Fr. Solanus Benfatti, CFR, a Franciscan priest and a professor at St. Joseph Seminary in Yonkers, NY, spoke of Andrew’s effect on his brother, Simon, after Andrew first met Jesus. Why did Simon immediately follow his brother to meet the Messiah? He followed him because he knew him, Fr. Benfatti explained, and knew that he had never been more himself than he was in that moment.

Fr. Solanus Benfatti

Focusing on what he called the strangest conversation that has ever been recorded, he described the moment when Jesus, looking at Simon tells him, “Now you are Cephas,” and Cephas (Peter) accepts his name without a word. Fr. Benfatti said “Notice that coming to be oneself, to feel to be oneself, does not come about through one’s own work, or planning or effort, or understanding; it comes about through the encounter with another. You receive the gift of yourself from another.” This is a deeply freeing reality, he explained, particularly at the present: “We live in an unprecedented time when on a mass scale we feel an incredible and unnecessary burden to create ourselves. … and we’ve convinced ourselves that I lose my freedom when I depend on another.”
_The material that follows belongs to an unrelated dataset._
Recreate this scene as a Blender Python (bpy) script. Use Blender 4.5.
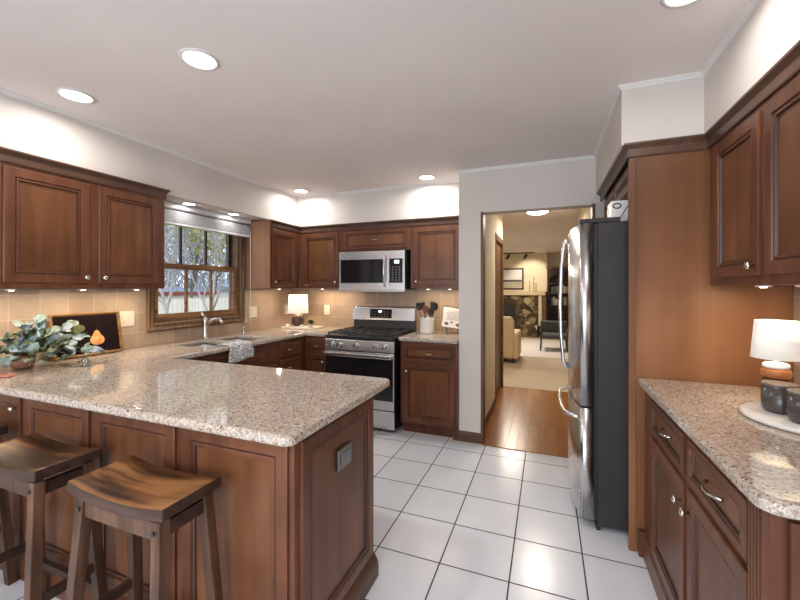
import bpy, bmesh, math, random
from mathutils import Vector, Matrix, Euler

PI = math.pi
scene = bpy.context.scene
for o in list(bpy.data.objects):
    bpy.data.objects.remove(o)
COL = scene.collection

# ------------------------------------------------------------------ camera
CAM_H = 1.38
cam_d = bpy.data.cameras.new('camera')
cam = bpy.data.objects.new('camera', cam_d)
COL.objects.link(cam)
cam_d.sensor_width = 36.0
cam_d.lens = 377.0 / 800.0 * 36.0
cam_d.shift_y = -12.0 / 800.0
cam_d.clip_start = 0.02
cam_d.clip_end = 200
cam.location = (0, 0, CAM_H)
cam.rotation_euler = (PI / 2, 0, math.atan(147.0 / 377.0))
scene.camera = cam

# ------------------------------------------------------------------ view, world, lights
vs = scene.view_settings
vs.view_transform = 'Standard'
vs.look = 'None'
vs.gamma = 1.0
vs.use_curve_mapping = False
vs.exposure = 0.08
scene.cycles.use_denoising = True
scene.cycles.max_bounces = 9
scene.cycles.diffuse_bounces = 5
scene.cycles.glossy_bounces = 4
scene.cycles.transparent_max_bounces = 12
scene.cycles.sample_clamp_indirect = 6.0
scene.cycles.caustics_reflective = False
scene.cycles.caustics_refractive = False

W = bpy.data.worlds.new('world')
scene.world = W
W.use_nodes = True
wn = W.node_tree
wn.nodes.clear()
wo = wn.nodes.new('ShaderNodeOutputWorld')
wb = wn.nodes.new('ShaderNodeBackground')
wb.inputs[0].default_value = (0.80, 0.88, 1.0, 1)
wb.inputs[1].default_value = 2.5
wn.links.new(wb.outputs[0], wo.inputs[0])

def kelvin(c):
    return c

def area_light(name, loc, rot, size, power, color=(1, 1, 1), size_y=None, spread=None, shape=None):
    l = bpy.data.lights.new(name, 'AREA')
    l.energy = power
    l.color = color
    l.size = size
    if size_y:
        l.shape = 'RECTANGLE'
        l.size_y = size_y
    else:
        l.shape = shape or 'DISK'
    if spread:
        l.spread = spread
    o = bpy.data.objects.new(name, l)
    COL.objects.link(o)
    o.location = loc
    o.rotation_euler = rot
    return o

DAY = (0.86, 0.93, 1.0)
WARMW = (1.0, 0.95, 0.90)
P_DOWN = 6.5        # recessed kitchen lights
P_FILL = 92.0       # added fill light behind the camera
# added soft fill, shining in through made-up patio doors behind the camera
area_light('added_patio_fill', (-0.9, -2.62, 1.2), (PI / 2, 0, 0), 2.6, P_FILL, DAY, 2.0)

# ------------------------------------------------------------------ materials
def new_mat(name):
    m = bpy.data.materials.new(name)
    m.use_nodes = True
    nt = m.node_tree
    b = nt.nodes['Principled BSDF']
    return m, nt, b

def srgb(r, g, b):
    f = lambda c: (c / 255 / 12.92) if c / 255 <= 0.04045 else ((c / 255 + 0.055) / 1.055) ** 2.4
    return (f(r), f(g), f(b), 1)

def N(nt, t, **kw):
    n = nt.nodes.new(t)
    for k, v in kw.items():
        setattr(n, k, v)
    return n

def ramp(nt, stops):
    n = nt.nodes.new('ShaderNodeValToRGB')
    els = n.color_ramp.elements
    while len(els) < len(stops):
        els.new(0.5)
    for e, (p, c) in zip(els, stops):
        e.position = p
        e.color = c
    return n

def plain(name, col, rough=0.5, metal=0.0, noise=0.0, scale=8, spec=None, bump=0.0, bscale=60):
    m, nt, b = new_mat(name)
    b.inputs['Base Color'].default_value = col
    b.inputs['Roughness'].default_value = rough
    b.inputs['Metallic'].default_value = metal
    if spec is not None:
        b.inputs['Specular IOR Level'].default_value = spec
    tc = N(nt, 'ShaderNodeTexCoord')
    n = N(nt, 'ShaderNodeTexNoise')
    n.inputs['Scale'].default_value = scale
    n.inputs['Detail'].default_value = 4
    nt.links.new(tc.outputs['Object'], n.inputs['Vector'])
    k = max(noise, 0.03)
    r = ramp(nt, [(0.3, tuple(c * (1 - k) for c in col[:3]) + (1,)), (0.7, tuple(min(1, c * (1 + k)) for c in col[:3]) + (1,))])
    nt.links.new(n.outputs['Fac'], r.inputs[0])
    nt.links.new(r.outputs[0], b.inputs['Base Color'])
    if bump:
        n2 = N(nt, 'ShaderNodeTexNoise')
        n2.inputs['Scale'].default_value = bscale
        n2.inputs['Detail'].default_value = 3
        nt.links.new(tc.outputs['Object'], n2.inputs['Vector'])
        bp = N(nt, 'ShaderNodeBump')
        bp.inputs['Strength'].default_value = bump
        bp.inputs['Distance'].default_value = 0.01
        nt.links.new(n2.outputs['Fac'], bp.inputs['Height'])
        nt.links.new(bp.outputs[0], b.inputs['Normal'])
    return m

def wood(name, dark, mid, light, grain='z', rough=0.35, scale=1.0, blotch=0.35, spec=0.35, coat=0.0, c=.15):
    m, nt, b = new_mat(name)
    tc = N(nt, 'ShaderNodeTexCoord')
    oi = N(nt, 'ShaderNodeObjectInfo')
    add = N(nt, 'ShaderNodeVectorMath', operation='ADD')
    mul = N(nt, 'ShaderNodeVectorMath', operation='SCALE')
    mul.inputs['Scale'].default_value = 17.0
    nt.links.new(oi.outputs['Random'], mul.inputs[0])
    nt.links.new(tc.outputs['Object'], add.inputs[0])
    nt.links.new(mul.outputs[0], add.inputs[1])
    mp = N(nt, 'ShaderNodeMapping')
    s = {'x': (1.5, 28, 28), 'y': (28, 1.5, 28), 'z': (28, 28, 1.5)}[grain]
    mp.inputs['Scale'].default_value = tuple(c * scale for c in s)
    nt.links.new(add.outputs[0], mp.inputs[0])
    n1 = N(nt, 'ShaderNodeTexNoise')
    n1.inputs['Scale'].default_value = 1.0
    n1.inputs['Detail'].default_value = 6
    n1.inputs['Distortion'].default_value = 0.4
    nt.links.new(mp.outputs[0], n1.inputs['Vector'])
    n2 = N(nt, 'ShaderNodeTexNoise')
    n2.inputs['Scale'].default_value = 3.5 * scale
    n2.inputs['Detail'].default_value = 3
    nt.links.new(add.outputs[0], n2.inputs['Vector'])
    mx = N(nt, 'ShaderNodeMix')
    mx.data_type = 'FLOAT'
    mx.inputs['Factor'].default_value = blotch
    nt.links.new(n1.outputs['Fac'], mx.inputs[2])
    nt.links.new(n2.outputs['Fac'], mx.inputs[3])
    r = ramp(nt, [(0.5 - c, dark), (0.5, mid), (0.5 + c, light)])
    nt.links.new(mx.outputs[0], r.inputs[0])
    nt.links.new(r.outputs[0], b.inputs['Base Color'])
    b.inputs['Roughness'].default_value = rough
    b.inputs['Specular IOR Level'].default_value = spec
    if coat:
        b.inputs['Coat Weight'].default_value = coat
        b.inputs['Coat Roughness'].default_value = 0.15
    bp = N(nt, 'ShaderNodeBump')
    bp.inputs['Strength'].default_value = 0.06
    bp.inputs['Distance'].default_value = 0.004
    nt.links.new(n1.outputs['Fac'], bp.inputs['Height'])
    nt.links.new(bp.outputs[0], b.inputs['Normal'])
    return m

def brick(name, axes, bw, bh, mortar, c1, c2, cm, offset=0.0, shift=(0, 0), rough=0.3, rough_m=0.8, bump=0.3, mottle=0.1, mscale=12, streak=None, bias=0.0, smooth=0.1):
    m, nt, b = new_mat(name)
    tc = N(nt, 'ShaderNodeTexCoord')
    sp = N(nt, 'ShaderNodeSeparateXYZ')
    cb = N(nt, 'ShaderNodeCombineXYZ')
    nt.links.new(tc.outputs['Object'], sp.inputs[0])
    for i, a in enumerate(axes):
        sub = N(nt, 'ShaderNodeMath', operation='SUBTRACT')
        sub.inputs[1].default_value = shift[i]
        nt.links.new(sp.outputs['XYZ'.index(a)], sub.inputs[0])
        nt.links.new(sub.outputs[0], cb.inputs[i])
    br = N(nt, 'ShaderNodeTexBrick')
    br.offset = offset
    br.squash = 1.0
    br.inputs['Scale'].default_value = 1.0
    br.inputs['Brick Width'].default_value = bw
    br.inputs['Row Height'].default_value = bh
    br.inputs['Mortar Size'].default_value = mortar
    br.inputs['Mortar Smooth'].default_value = smooth
    br.inputs['Bias'].default_value = bias
    br.inputs['Color1'].default_value = c1
    br.inputs['Color2'].default_value = c2
    br.inputs['Mortar'].default_value = cm
    nt.links.new(cb.outputs[0], br.inputs['Vector'])
    n = N(nt, 'ShaderNodeTexNoise')
    n.inputs['Scale'].default_value = mscale
    n.inputs['Detail'].default_value = 5
    if streak:
        mp = N(nt, 'ShaderNodeMapping')
        mp.inputs['Scale'].default_value = streak
        nt.links.new(tc.outputs['Object'], mp.inputs[0])
        nt.links.new(mp.outputs[0], n.inputs['Vector'])
    else:
        nt.links.new(tc.outputs['Object'], n.inputs['Vector'])
    mr = N(nt, 'ShaderNodeMapRange')
    mr.inputs[1].default_value = 0.25
    mr.inputs[2].default_value = 0.75
    mr.inputs[3].default_value = 1 - mottle
    mr.inputs[4].default_value = 1 + mottle
    nt.links.new(n.outputs['Fac'], mr.inputs[0])
    sc = N(nt, 'ShaderNodeVectorMath', operation='SCALE')
    nt.links.new(br.outputs['Color'], sc.inputs[0])
    nt.links.new(mr.outputs[0], sc.inputs['Scale'])
    nt.links.new(sc.outputs[0], b.inputs['Base Color'])
    rr = N(nt, 'ShaderNodeMapRange')
    rr.inputs[3].default_value = rough
    rr.inputs[4].default_value = rough_m
    nt.links.new(br.outputs['Fac'], rr.inputs[0])
    nt.links.new(rr.outputs[0], b.inputs['Roughness'])
    bp = N(nt, 'ShaderNodeBump')
    bp.invert = True
    bp.inputs['Strength'].default_value = bump
    bp.inputs['Distance'].default_value = 0.003
    nt.links.new(br.outputs['Fac'], bp.inputs['Height'])
    nt.links.new(bp.outputs[0], b.inputs['Normal'])
    return m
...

And yet, this interdependence at the core of our being for a Christian should not be so hard to understand, because we believe in a Trinitarian God: “The Son is only the Son because he has always been coming forth from the Father, and the Father is who he is because he is begetting the Son.” We are given to ourselves through a constant act of love, and “this is why it’s beautiful, and freeing, and astonishing and perfect that John and Andrew begin to come to be themselves the day they look into the eyes of Jesus for the first time. It is also why its perfect that once Andrew does so, can now go to Simon, changing his life forever.” Once you begin to come to be yourself, Fr. Benfatti concluded, you can give this gift to others.

Dr. Michael Waldstein

Dr. Waldstein and Fr. Benfatti repeatedly stressed how crucial this encounter with Jesus is to Christianity, and how without this encounter, our faith will be nothing but a series of doctrines and ethical principles, unattractive and unsustainable without the certainty of a presence. In each of these two men’s witness to the role that the encounter with Christ in the flesh had played in his own life, we saw this tangibly and undeniably. As the method given to us by the Holy Spirit through Fr. Giussani continues to reach people across the US, through Fr. Carron’s new book Disarming Beauty, through public events such as this one, and most importantly through the sharing, one person at a time, of our experience of faith and the invitation to “come and see”, we are certain many more who are searching for the Messiah like John and Andrew were that day, will meet him through a freeing and joy-filled encounter with Jesus.